» **INFORMATION PROVIDED**
-=-=-=-=-
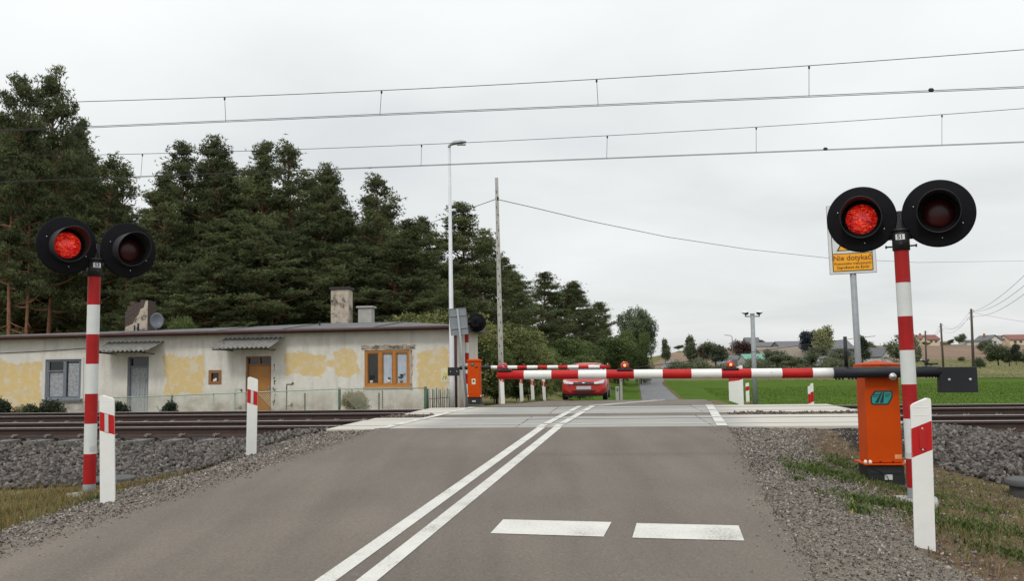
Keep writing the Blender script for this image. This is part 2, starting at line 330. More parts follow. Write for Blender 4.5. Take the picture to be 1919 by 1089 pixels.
def deckmat():
    m, nt, N, L, P = nmat('deck_concrete')
    P.inputs['Roughness'].default_value = .85
    tc = N.new('ShaderNodeTexCoord')
    mp = N.new('ShaderNodeMapping'); mp.inputs['Rotation'].default_value = (0,0,TH); mp.inputs['Scale'].default_value = (.5,3.5,1); L.new(tc.outputs['Object'], mp.inputs[0])
    n = N.new('ShaderNodeTexNoise'); n.inputs['Scale'].default_value = 1.6; n.inputs['Detail'].default_value = 8; n.inputs['Roughness'].default_value = .65; L.new(mp.outputs[0], n.inputs['Vector'])
    r = N.new('ShaderNodeValToRGB'); L.new(n.outputs[0], r.inputs[0]); cr = r.color_ramp
    cr.elements[0].position = .25; cr.elements[0].color = (.20,.193,.178,1); cr.elements[1].position = .75; cr.elements[1].color = (.36,.35,.325,1)
    # tyre-darkened lanes against paler ends that nobody drives on
    sp = N.new('ShaderNodeSeparateXYZ'); L.new(tc.outputs['Object'], sp.inputs[0])
    x = N.new('ShaderNodeMath'); x.operation = 'MULTIPLY_ADD'; L.new(sp.outputs[1], x.inputs[0]); x.inputs[1].default_value = -.16; L.new(sp.outputs[0], x.inputs[2])
    o1 = N.new('ShaderNodeMath'); o1.operation = 'SUBTRACT'; L.new(x.outputs[0], o1.inputs[0]); o1.inputs[1].default_value = -1.35
    ab = N.new('ShaderNodeMath'); ab.operation = 'ABSOLUTE'; L.new(o1.outputs[0], ab.inputs[0])
    mr = N.new('ShaderNodeMapRange'); L.new(ab.outputs[0], mr.inputs[0]); mr.inputs[1].default_value = 2.3; mr.inputs[2].default_value = 3.0; mr.inputs[3].default_value = 0; mr.inputs[4].default_value = 1
    mx = N.new('ShaderNodeMixRGB'); L.new(mr.outputs[0], mx.inputs[0]); L.new(r.outputs[0], mx.inputs[1]); mx.inputs[2].default_value = (.46,.43,.38,1)
    L.new(mx.outputs[0], P.inputs['Base Color'])
deckmat()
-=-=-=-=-
» **DESCRIPTION OF THE TASK**
Retype the whole listing exactly and leave the pictures out.

» **EXERCISE ANSWER**
Keep writing the Blender script for this image. This is part 2, starting at line 330. More parts follow. Write for Blender 4.5. Take the picture to be 1919 by 1089 pixels.
def deckmat():
    m, nt, N, L, P = nmat('deck_concrete')
    P.inputs['Roughness'].default_value = .85
    tc = N.new('ShaderNodeTexCoord')
    mp = N.new('ShaderNodeMapping'); mp.inputs['Rotation'].default_value = (0,0,TH); mp.inputs['Scale'].default_value = (.5,3.5,1); L.new(tc.outputs['Object'], mp.inputs[0])
    n = N.new('ShaderNodeTexNoise'); n.inputs['Scale'].default_value = 1.6; n.inputs['Detail'].default_value = 8; n.inputs['Roughness'].default_value = .65; L.new(mp.outputs[0], n.inputs['Vector'])
    r = N.new('ShaderNodeValToRGB'); L.new(n.outputs[0], r.inputs[0]); cr = r.color_ramp
    cr.elements[0].position = .25; cr.elements[0].color = (.20,.193,.178,1); cr.elements[1].position = .75; cr.elements[1].color = (.36,.35,.325,1)
    # tyre-darkened lanes against paler ends that nobody drives on
    sp = N.new('ShaderNodeSeparateXYZ'); L.new(tc.outputs['Object'], sp.inputs[0])
    x = N.new('ShaderNodeMath'); x.operation = 'MULTIPLY_ADD'; L.new(sp.outputs[1], x.inputs[0]); x.inputs[1].default_value = -.16; L.new(sp.outputs[0], x.inputs[2])
    o1 = N.new('ShaderNodeMath'); o1.operation = 'SUBTRACT'; L.new(x.outputs[0], o1.inputs[0]); o1.inputs[1].default_value = -1.35
    ab = N.new('ShaderNodeMath'); ab.operation = 'ABSOLUTE'; L.new(o1.outputs[0], ab.inputs[0])
    mr = N.new('ShaderNodeMapRange'); L.new(ab.outputs[0], mr.inputs[0]); mr.inputs[1].default_value = 2.3; mr.inputs[2].default_value = 3.0; mr.inputs[3].default_value = 0; mr.inputs[4].default_value = 1
    mx = N.new('ShaderNodeMixRGB'); L.new(mr.outputs[0], mx.inputs[0]); L.new(r.outputs[0], mx.inputs[1]); mx.inputs[2].default_value = (.46,.43,.38,1)
    L.new(mx.outputs[0], P.inputs['Base Color'])
deckmat()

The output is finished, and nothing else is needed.